El águila de Hipona decía que la Iglesia tiene el derecho y el deber de proclamar la verdad, y que esta verdad no se limitaba al ámbito del Evangelio. Para San Agustín, la verdad debía ser proclamada completa, y siempre tenía una repercusión en todos los ámbitos de la vida humana. La política, la economía y las relaciones sociales formaban (y forman) parte de esa realidad que debía (debe) ser transformada por la verdad cristiana. La doctrina de las dos ciudades, la ciudad de Dios que se contrapone a la ciudad pagana, está fundada sobre esta premisa: la verdad cristiana debe ser propuesta a la humanidad con el fin de elevar todas las realidades de la tierra hasta su máxima expresión.
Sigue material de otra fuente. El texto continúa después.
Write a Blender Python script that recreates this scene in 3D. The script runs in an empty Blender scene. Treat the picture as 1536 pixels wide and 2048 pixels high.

El laicismo radical pretende eliminar el hecho religioso de la vida social. La dictadura del relativismo y la tiranía de lo políticamente correcto aspiran a instaurar un régimen etsi Deus non daretur, como si Dios no existiese. Es más, el nuevo orden mundial promovido abiertamente por una criptocracia militante es formalmente anticristiano. Así, retornamos al siglo III: “Llueve, la culpa es de los cristianos”. Todo lo malo, para esta inquisición laicista, tiene que ver con la religión de la mayoría.

El Papa visita el Perú tras la invitación de la Iglesia para confirmarnos en la fe mayoritaria de nuestro pueblo. El Papa no ha cambiado ni una coma de la fe que proclamaron los apóstoles y que defendió la brillante pluma de Agustín. El obispo de Hipona decía que la Iglesia habla todas las lenguas, y las que no habla, las hablará. Francisco viene a recordarnos que el cristianismo está vivo en el corazón de la mayoría. El Papa viene a despertar esa fe, para volverla operativa y eficaz. Porque solo desde el cristianismo obtendremos la fuerza necesaria para transformar el Perú.